While Gardner easily vanquished his opponents in 2006, voter turnout was low, just 24.2 per cent, the lowest of any by-election dating back to 1995. Meanwhile, in 2001, Sutherland faced stiff competition from Norm Verner, who nailed down 1,209 votes to Sutherland’s 1,426. But the turnout was high. Measured at 35 per cent, it was the second highest by-election turnout since 1995, when 41 per cent of the electorate took to the polls. At this stage, Gardner doesn’t have the same degree of certainty as Sutherland, if only because fewer people weighed in on his 2006 success.

Regardless, the man’s casual confidence goes unchecked.

One of the cornerstones of his upcoming campaign, which won’t really take off until after the summer, revolves around the nexus between council and the general public. Many on council, including Patricia Heintzman and Corinne Lonsdale, say that nexus is damaged, that the lines of communication are in dire need of rewiring. Gardner put forward a similar position in 2006, and he’ll be doing it again this November.

“I think there’s two reasons for that,” he says. “One is so we can get feedback from residents, but also so we can advise residents of what decisions are being made and why so there’s a better understanding by everyone.”

The renewed Oceanfront planning process, which gets a public launch this Saturday at Stan Clarke Park, is an example of good connectivity, says Gardner. The district approach in 2006, which saw council courting a private developer, was one of the reasons Gardner ran in the by-election.
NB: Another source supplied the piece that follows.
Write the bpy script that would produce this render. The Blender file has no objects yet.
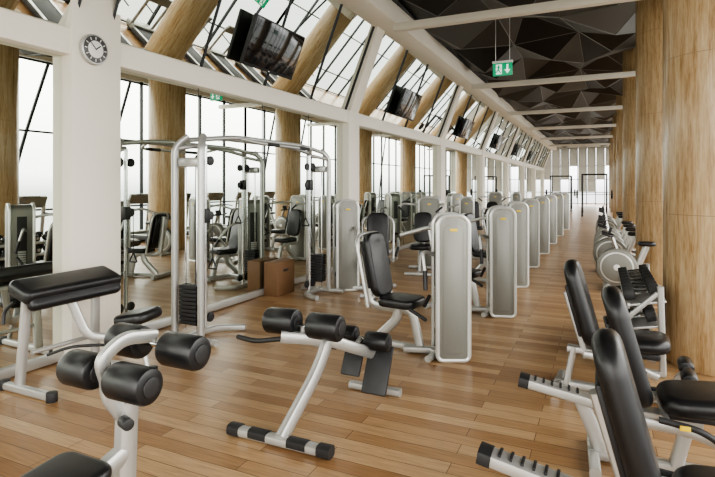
import bpy, bmesh, math, random
from mathutils import Vector, Matrix, Euler
random.seed(7)
sc = bpy.context.scene
D = bpy.data
V = Vector

# ------------------------------------------------------------------ materials
def new_mat(name, col=(.5,.5,.5), rough=.5, metal=0.0, spec=.5, coat=0.0):
    m = D.materials.new(name); m.use_nodes = True
    b = m.node_tree.nodes['Principled BSDF']
    b.inputs['Base Color'].default_value = (*col, 1)
    b.inputs['Roughness'].default_value = rough
    b.inputs['Metallic'].default_value = metal
    b.inputs['Specular IOR Level'].default_value = spec
    b.inputs['Coat Weight'].default_value = coat
    return m
def N(m, t, **kw):
    n = m.node_tree.nodes.new(t)
    for k, v in kw.items(): setattr(n, k, v)
    return n
def L(m, a, b): m.node_tree.links.new(a, b)
def noise_rough(m, scale=20, lo=.3, hi=.5):
    tc = N(m,'ShaderNodeTexCoord'); n = N(m,'ShaderNodeTexNoise'); n.inputs['Scale'].default_value = scale
    r = N(m,'ShaderNodeMapRange'); r.inputs['To Min'].default_value = lo; r.inputs['To Max'].default_value = hi
    L(m, tc.outputs['Object'], n.inputs['Vector']); L(m, n.outputs['Fac'], r.inputs['Value'])
    L(m, r.outputs['Result'], m.node_tree.nodes['Principled BSDF'].inputs['Roughness'])
    return m

SILVER = noise_rough(new_mat('silver_paint', (.50,.50,.48), .34, .62), 4, .32, .37)
RIM    = noise_rough(new_mat('light_silver_rim', (.66,.66,.63), .32, .45), 4, .29, .33)
TOWER  = noise_rough(new_mat('tower_grey', (.225,.225,.20), .4, .3), 4, .37, .42)
CHROME = new_mat('chrome', (.65,.66,.66), .12, 1.0)
VINYL  = noise_rough(new_mat('black_vinyl', (.009,.009,.010), .38), 14, .31, .42)
PLAST  = noise_rough(new_mat('black_plastic', (.018,.018,.019), .5), 14, .4, .6)
RUBBER = new_mat('dark_rubber', (.03,.03,.03), .7)
YELLOW = new_mat('yellow_label', (.85,.6,.03), .4)
CREAM  = noise_rough(new_mat('cream_paint', (.79,.74,.645), .6), 3, .55, .7)
WHITE  = new_mat('white_paint', (.8,.79,.76), .5)
MIRROR = new_mat('mirror_glass', (.78,.82,.76), .0, 1.0)
FRAME  = new_mat('dark_window_frame', (.02,.022,.024), .4, .3)
SCREEN = new_mat('tv_screen', (.006,.007,.009), .08, 0, .5, .3)
GREEN  = new_mat('sign_green', (.0,.28,.13), .4)
gb = GREEN.node_tree.nodes['Principled BSDF']; gb.inputs['Emission Color'].default_value=(0,.5,.22,1); gb.inputs['Emission Strength'].default_value=.3
SIGNW  = new_mat('sign_white', (.9,.95,.9), .4)
sb = SIGNW.node_tree.nodes['Principled BSDF']; sb.inputs['Emission Color'].default_value=(.8,1,.9,1); sb.inputs['Emission Strength'].default_value=.5
PLY    = new_mat('box_wood', (.17,.09,.04), .6)
JOINT  = new_mat('column_joint', (.25,.16,.08), .6)
CLOCKF = new_mat('clock_face', (.07,.07,.07), .3)
RED    = new_mat('red_paint', (.6,.06,.04), .4)
BLUE   = new_mat('blue_vinyl', (.03,.09,.3), .4)
BLIND  = D.materials.new('roller_blind_fabric'); BLIND.use_nodes=True
_n=BLIND.node_tree; _n.nodes.clear()
_o=_n.nodes.new('ShaderNodeOutputMaterial'); _m=_n.nodes.new('ShaderNodeMixShader'); _t=_n.nodes.new('ShaderNodeBsdfTranslucent'); _d=_n.nodes.new('ShaderNodeBsdfDiffuse')
_t.inputs['Color'].default_value=(.42,.41,.38,1); _d.inputs['Color'].default_value=(.6,.58,.52,1); _m.inputs[0].default_value=.45
_n.links.new(_t.outputs[0],_m.inputs[1]); _n.links.new(_d.outputs[0],_m.inputs[2]); _n.links.new(_m.outputs[0],_o.inputs['Surface'])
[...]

The crumbling of that courtship climaxed with Councillor Mike Jenson ripping up an MOU between the district and the developer during a regular business meeting.

“There’s no question that Squamish has had a huge volume of work put on our plate on the development side since 2003,” Gardner says. “I think we are growing as fast as any community I’m aware of, with the possible exception of Fort McMurray.”

When it comes to planning that growth, Gardner is largely satisfied, although the process for the Upper Blind Channel is worrying, in part because the Red Point development is getting third reading before consultations on the whole area have wrapped up.

Still, over the past year and half, Gardner says, council has become more cohesive and productive, a necessary state when it comes to managing growth. One of the ways to enshrine that harmony is to chip away at the labels used by some politicians, voters and media. Ask Gardner if he believes in the Old Guard, and his confident demeanour turns almost chastising.

“Absolutely not,” he scolds. “I think those are labels that a) aren’t accurate and b) are harmful to our community. I think that both people who have lived here for 50 years and people who have lived here for five weeks want what’s best for our community, and their visions aren’t that different.”

But those labels do exist, and, a few sentences later, Gardner acknowledges them by framing himself as a bridge between the two communities. “When I ran for council two years ago, (my opponent) Terrill Patterson made the comment about me that I had one foot in each camp. I would like to think I have a good relationship with people who have lived here a long time, and I’d also like to think I share the values of newer residents.”

One of those values is a dense, mixed-use downtown planning strategy, which was a cornerstone in the New Directions campaign that brought Sutherland first as councillor and then as mayor.

Another is regionalism. Whistler, he says, is a powerful brand, one that could serve Squamish. And Pemberton, meanwhile, is in a similar development situation, albeit less intense. And so, while the Regional Growth Strategy raises concerns regarding economic development and excessive influence from outside communities, it’s an important document he’d like to keep working on.

At publication, Gardner’s name was the only one on the mayoral ticket. If he does win the day in November, he’ll follow in his father’s footprints. Bud Gardner operated a car dealership in Hope, ran successfully for council and then became mayor. While Gardner says he didn’t consult his dad for advice on the decision, it’s entirely possible the success of the father fuels the confidence of the son.